> **Work instructions**:
Your task is to copy the listing exactly. Drop any pictures from the copy.
-- START OF Provided material --
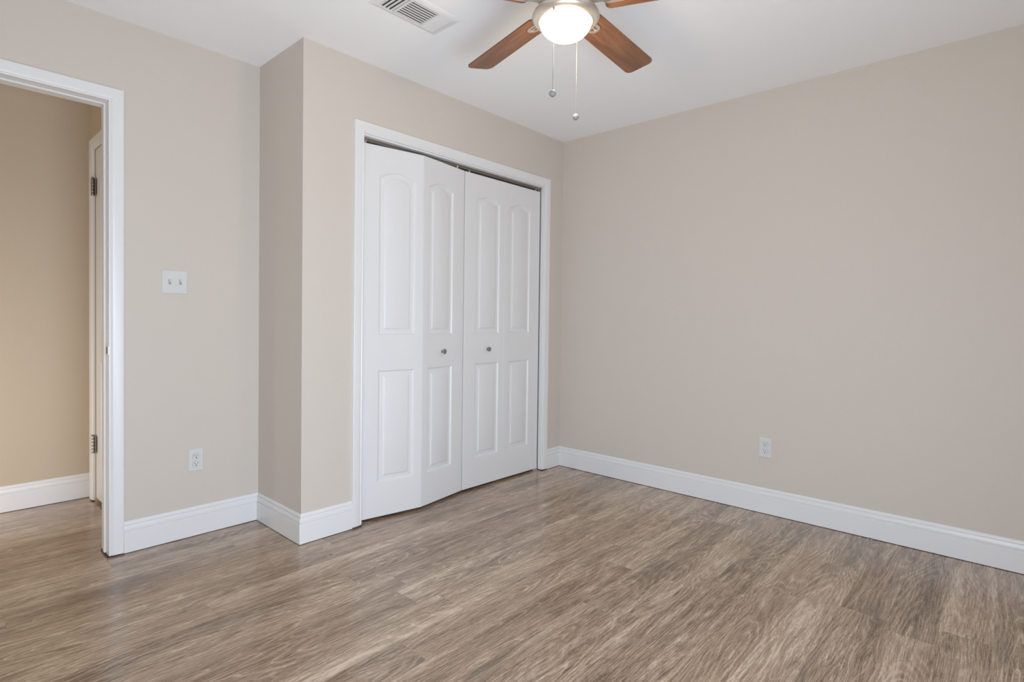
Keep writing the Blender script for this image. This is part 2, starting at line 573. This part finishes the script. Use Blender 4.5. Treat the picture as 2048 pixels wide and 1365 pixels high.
# closet
JZ = CZ - 0.0095               # underside of the head jamb
t2 = empty('trim_2', (CX0, 0, 0))
tag(t2, 'white casing and jamb around the bifold closet opening', 'door frame', 'structure')
bm = bmesh.new()
casing(bm, CX0, CX1, CZ, 0, -1, 0.008)
link('casing', bm, M_TRIM, t2, 25)
bm = bmesh.new()
box(bm, CX1, CX1 + 0.018, 0.0005, 0.0275, 0.008, CZ + 0.018)
box(bm, CX0 - 0.018, CX0, 0.0005, 0.0275, 0.008, CZ + 0.018)
box(bm, CX0, CX1, 0.0005, T - 0.0005, JZ, CZ + 0.018)
link('jamb', bm, M_TRIM, t2)
gapfoot(t2, [(CX0 - 0.055, CX0 - 0.001, -0.0125, T - 0.002, 0, 0.0078), (CX1 + 0.001, CX1 + 0.055, -0.0125, T - 0.002, 0, 0.0078)])
local(t2)

# bifold track: an inverted U channel
LY = 0.030                      # front face of the closed leaves
LT = 0.034                      # leaf thickness
YC = LY + LT / 2
bm = bmesh.new()
y0, y1 = YC - 0.014, YC + 0.014
box(bm, CX0 + 0.001, CX1 - 0.001, y0, y0 + 0.0015, JZ - 0.016, JZ)
box(bm, CX0 + 0.001, CX1 - 0.001, y1 - 0.0015, y1, JZ - 0.016, JZ)
box(bm, CX0 + 0.001, CX1 - 0.001, y0, y1, JZ - 0.0015, JZ)
tr = link('bifold_track', bm, M_TRACK)
tag(tr, 'thin grey metal track under the closet door head', 'track')
for k, xx_ in enumerate((CX0 + 0.03, CX1 - 0.03)):
    bm = bmesh.new()
    box(bm, xx_ - 0.016, xx_ + 0.016, y0 - 0.0012, y1 + 0.0012, JZ - 0.0145, JZ - 0.003, 0.0008)
    lathe(bm, [(0, -0.012), (0.004, -0.012), (0.004, 0.0), (0, 0.0)], 12, Matrix.Translation((xx_, y0 - 0.002, JZ - 0.009)) @ Matrix.Rotation(radians(90), 4, 'X') @ Matrix.Translation((0, 0, 0.008)) @ Matrix.Scale(0.4, 4))
    link('pivot_bracket', bm, M_STEEL, tr)

# ------------------------------------------------------------------ moulded leaves
def arch_outline(x0, x1, z0, z1, rise, inset, n=14):
    """closed loop, counter-clockwise, of a panel with a shallow camber top, inset evenly"""
    x0 += inset; x1 -= inset; z0 += inset; z1 -= inset
    pts = [(x0, z0), (x1, z0)]
    if rise <= 0:
        return pts + [(x1, z1), (x0, z1)]
    for i in range(n + 1):
        u = 1 - i / n
        # flat shoulders, smooth rise between
        s = min(max((u - 0.06) / 0.88, 0), 1)
        pts.append((x0 + (x1 - x0) * u, z1 - rise + rise * (sin(pi * s) ** 0.8)))
    return pts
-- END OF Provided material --
> **Complete answer**:
Keep writing the Blender script for this image. This is part 2, starting at line 573. This part finishes the script. Use Blender 4.5. Treat the picture as 2048 pixels wide and 1365 pixels high.
# closet
JZ = CZ - 0.0095               # underside of the head jamb
t2 = empty('trim_2', (CX0, 0, 0))
tag(t2, 'white casing and jamb around the bifold closet opening', 'door frame', 'structure')
bm = bmesh.new()
casing(bm, CX0, CX1, CZ, 0, -1, 0.008)
link('casing', bm, M_TRIM, t2, 25)
bm = bmesh.new()
box(bm, CX1, CX1 + 0.018, 0.0005, 0.0275, 0.008, CZ + 0.018)
box(bm, CX0 - 0.018, CX0, 0.0005, 0.0275, 0.008, CZ + 0.018)
box(bm, CX0, CX1, 0.0005, T - 0.0005, JZ, CZ + 0.018)
link('jamb', bm, M_TRIM, t2)
gapfoot(t2, [(CX0 - 0.055, CX0 - 0.001, -0.0125, T - 0.002, 0, 0.0078), (CX1 + 0.001, CX1 + 0.055, -0.0125, T - 0.002, 0, 0.0078)])
local(t2)

# bifold track: an inverted U channel
LY = 0.030                      # front face of the closed leaves
LT = 0.034                      # leaf thickness
YC = LY + LT / 2
bm = bmesh.new()
y0, y1 = YC - 0.014, YC + 0.014
box(bm, CX0 + 0.001, CX1 - 0.001, y0, y0 + 0.0015, JZ - 0.016, JZ)
box(bm, CX0 + 0.001, CX1 - 0.001, y1 - 0.0015, y1, JZ - 0.016, JZ)
box(bm, CX0 + 0.001, CX1 - 0.001, y0, y1, JZ - 0.0015, JZ)
tr = link('bifold_track', bm, M_TRACK)
tag(tr, 'thin grey metal track under the closet door head', 'track')
for k, xx_ in enumerate((CX0 + 0.03, CX1 - 0.03)):
    bm = bmesh.new()
    box(bm, xx_ - 0.016, xx_ + 0.016, y0 - 0.0012, y1 + 0.0012, JZ - 0.0145, JZ - 0.003, 0.0008)
    lathe(bm, [(0, -0.012), (0.004, -0.012), (0.004, 0.0), (0, 0.0)], 12, Matrix.Translation((xx_, y0 - 0.002, JZ - 0.009)) @ Matrix.Rotation(radians(90), 4, 'X') @ Matrix.Translation((0, 0, 0.008)) @ Matrix.Scale(0.4, 4))
    link('pivot_bracket', bm, M_STEEL, tr)

# ------------------------------------------------------------------ moulded leaves
def arch_outline(x0, x1, z0, z1, rise, inset, n=14):
    """closed loop, counter-clockwise, of a panel with a shallow camber top, inset evenly"""
    x0 += inset; x1 -= inset; z0 += inset; z1 -= inset
    pts = [(x0, z0), (x1, z0)]
    if rise <= 0:
        return pts + [(x1, z1), (x0, z1)]
    for i in range(n + 1):
        u = 1 - i / n
        # flat shoulders, smooth rise between
        s = min(max((u - 0.06) / 0.88, 0), 1)
        pts.append((x0 + (x1 - x0) * u, z1 - rise + rise * (sin(pi * s) ** 0.8)))
    return pts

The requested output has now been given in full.